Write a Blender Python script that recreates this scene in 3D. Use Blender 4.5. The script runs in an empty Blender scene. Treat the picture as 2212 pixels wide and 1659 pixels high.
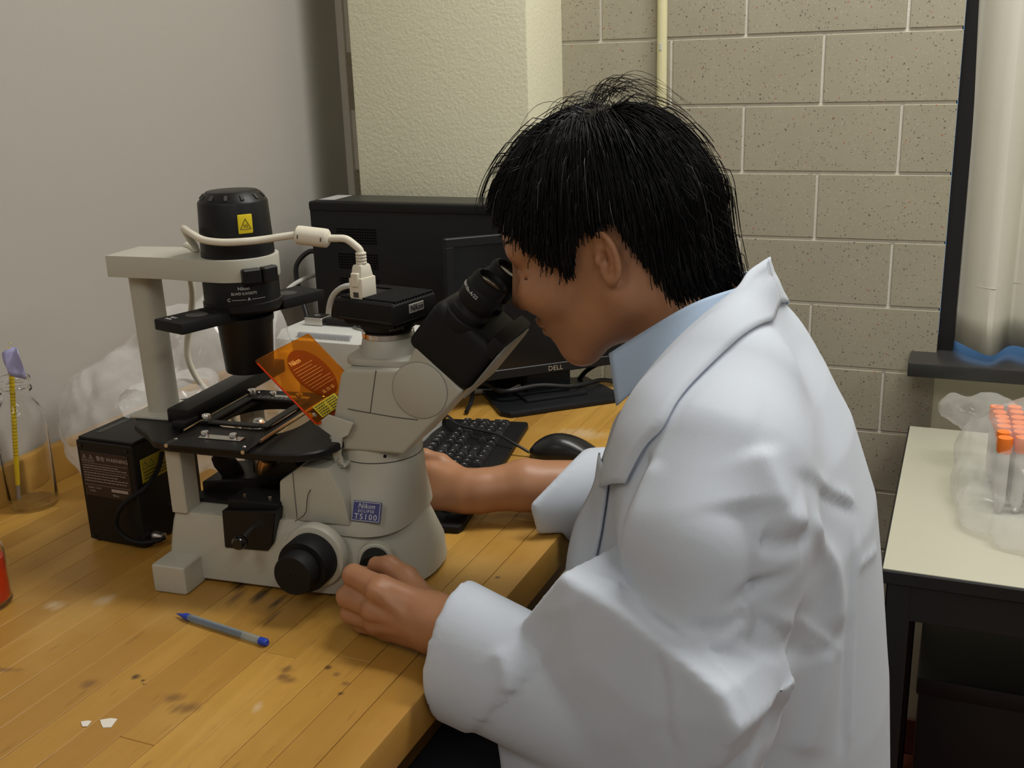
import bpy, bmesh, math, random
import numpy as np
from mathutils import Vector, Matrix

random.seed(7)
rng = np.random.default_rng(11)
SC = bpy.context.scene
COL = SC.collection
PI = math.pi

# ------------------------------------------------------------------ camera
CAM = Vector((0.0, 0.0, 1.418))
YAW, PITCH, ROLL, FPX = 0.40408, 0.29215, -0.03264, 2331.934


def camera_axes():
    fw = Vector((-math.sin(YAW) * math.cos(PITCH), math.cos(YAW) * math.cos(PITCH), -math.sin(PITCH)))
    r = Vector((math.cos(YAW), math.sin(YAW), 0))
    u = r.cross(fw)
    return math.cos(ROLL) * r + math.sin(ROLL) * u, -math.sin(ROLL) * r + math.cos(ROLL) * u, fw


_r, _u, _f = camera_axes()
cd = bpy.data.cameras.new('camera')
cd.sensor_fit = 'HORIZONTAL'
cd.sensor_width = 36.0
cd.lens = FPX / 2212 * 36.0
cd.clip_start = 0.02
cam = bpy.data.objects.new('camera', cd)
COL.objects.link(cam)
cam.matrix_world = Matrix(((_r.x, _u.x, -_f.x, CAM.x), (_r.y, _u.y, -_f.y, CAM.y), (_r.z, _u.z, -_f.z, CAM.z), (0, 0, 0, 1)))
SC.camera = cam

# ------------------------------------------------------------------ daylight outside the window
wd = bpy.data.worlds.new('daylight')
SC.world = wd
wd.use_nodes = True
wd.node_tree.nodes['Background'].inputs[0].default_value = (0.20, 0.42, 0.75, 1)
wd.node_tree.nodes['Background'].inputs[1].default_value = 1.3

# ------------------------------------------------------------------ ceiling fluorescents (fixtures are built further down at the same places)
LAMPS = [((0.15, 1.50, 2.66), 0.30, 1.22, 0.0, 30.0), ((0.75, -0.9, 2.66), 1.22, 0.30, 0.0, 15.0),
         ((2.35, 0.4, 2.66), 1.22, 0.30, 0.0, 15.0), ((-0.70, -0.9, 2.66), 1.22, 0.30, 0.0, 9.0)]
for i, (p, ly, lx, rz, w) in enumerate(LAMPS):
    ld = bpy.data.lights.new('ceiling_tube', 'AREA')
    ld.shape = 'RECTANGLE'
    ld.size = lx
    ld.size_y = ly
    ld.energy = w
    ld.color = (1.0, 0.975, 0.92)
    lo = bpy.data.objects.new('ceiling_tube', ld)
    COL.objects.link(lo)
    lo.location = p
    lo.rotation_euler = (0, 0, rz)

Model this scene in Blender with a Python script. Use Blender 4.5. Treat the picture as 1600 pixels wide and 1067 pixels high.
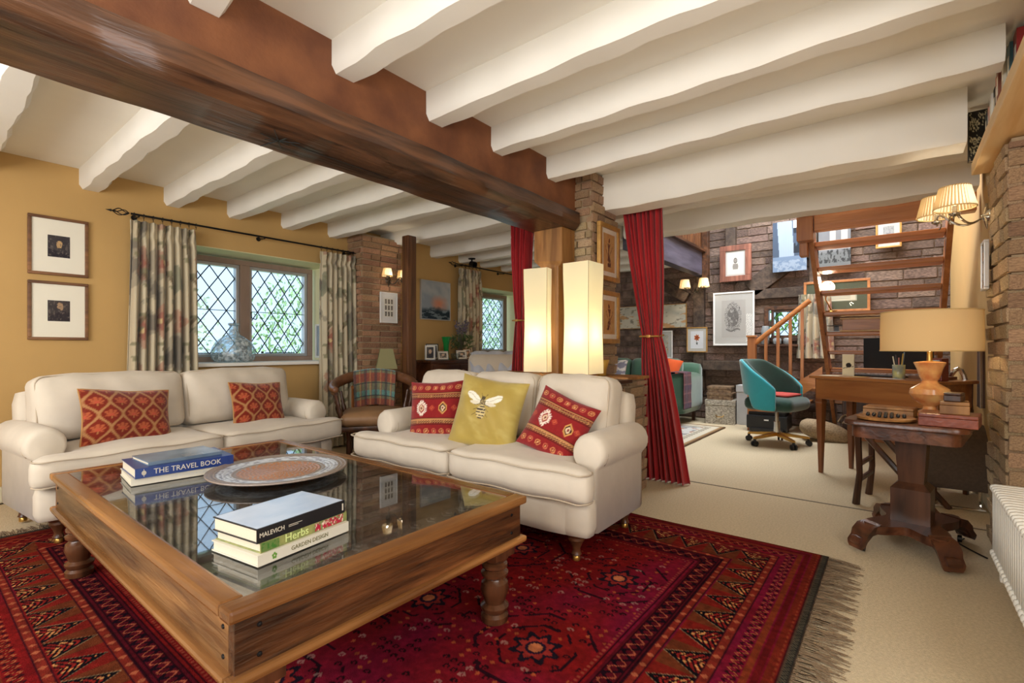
+---+
● **PROBLEM**:
From the top of the listing above, repeat each line exactly until you reach the line containing "from mathutils import Vector, Matrix", and repeat that one too. Leave the pictures out.

● **EXERCISE ANSWER**:
Write a Blender Python script that recreates this scene in 3D. Use Blender 4.5. The script runs in an empty Blender scene. Treat the picture as 2212 pixels wide and 1659 pixels high.
import bpy, bmesh, math, random
import numpy as np
from mathutils import Vector, Matrix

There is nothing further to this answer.